Latest News 27-03-2024 12:35 5 Views

In abortion pill arguments, Supreme Court justices seem skeptical about FDA accountability experts say

The Supreme Court on Tuesday heard arguments challenging the Food and Drug Administration’s (FDA) relaxed regulations on a widely prescribed abortion pill, and while legal experts say that the case could be tossed due to a lack of standing, the justices appeared skeptical of the idea that the FDA could face no liability. 

Erin Hawley, senior counsel for Alliance Defending Freedom, argued the case on behalf of a group of doctors challenging the FDA’s loose access restrictions on mifepristone. 

While the justices seemed skeptical that the doctors had standing to sue, they did seem to take issue with the lack of accountability for the FDA for any harms caused by the abortion pill.  

‘It’s quite troubling. It’s one thing to say no one has standing in a taxpayer case where it affects everyone. Here you have the FDA who’s not publicly accountable at all really, and has continually deregulated mifepristone. So I think that will be something the court really struggles with,’ Hawley said. 

Justice Samuel Alito at one point questioned Solicitor General Elizabeth Prelogar, arguing for the FDA. 

‘The statement was made that no court has ever previously second-guessed the FDA’s judgment about access to a drug,’ he said. ‘It’s never second-guessed that? Do you think the FDA is infallible?

‘So your argument is that it doesn’t matter if FDA flagrantly violated the law or didn’t do what it should have done, endanger the health of women,’ he said.

‘It’s just too bad, and nobody can sue in court?’ he pressed. 

Thomas Jipping, senior fellow at the Heritage Foundation, said that Alito’s questioning may have revealed his thinking on who has standing in such a matter. 

‘If you take a view of standing that results, not in these plaintiffs cannot sue, but no one can sue, maybe your view of standing is kind of misguided in the first place.,’ he said. ‘That was an interesting one.’

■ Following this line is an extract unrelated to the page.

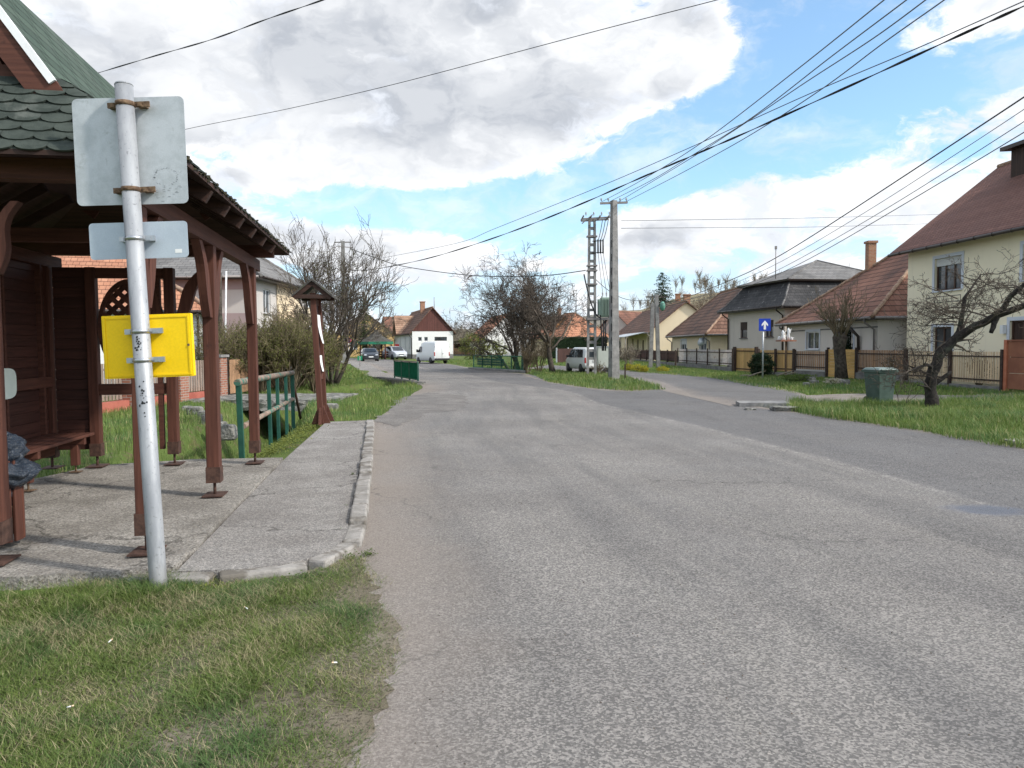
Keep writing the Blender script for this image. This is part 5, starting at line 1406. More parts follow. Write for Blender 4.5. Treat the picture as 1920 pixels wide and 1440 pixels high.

‘Sometimes justices ask questions, not only just for an answer on a specific legal question, but kind of they ask questions that are related to a train of thought, something that they’ve been considering,’ Jipping said. 

‘Maybe they’ve been talking about with their clerks sort of thinking out loud. And that was clearly one, that for Justice Alito and the Chief Justice. was the significant one,’ he added.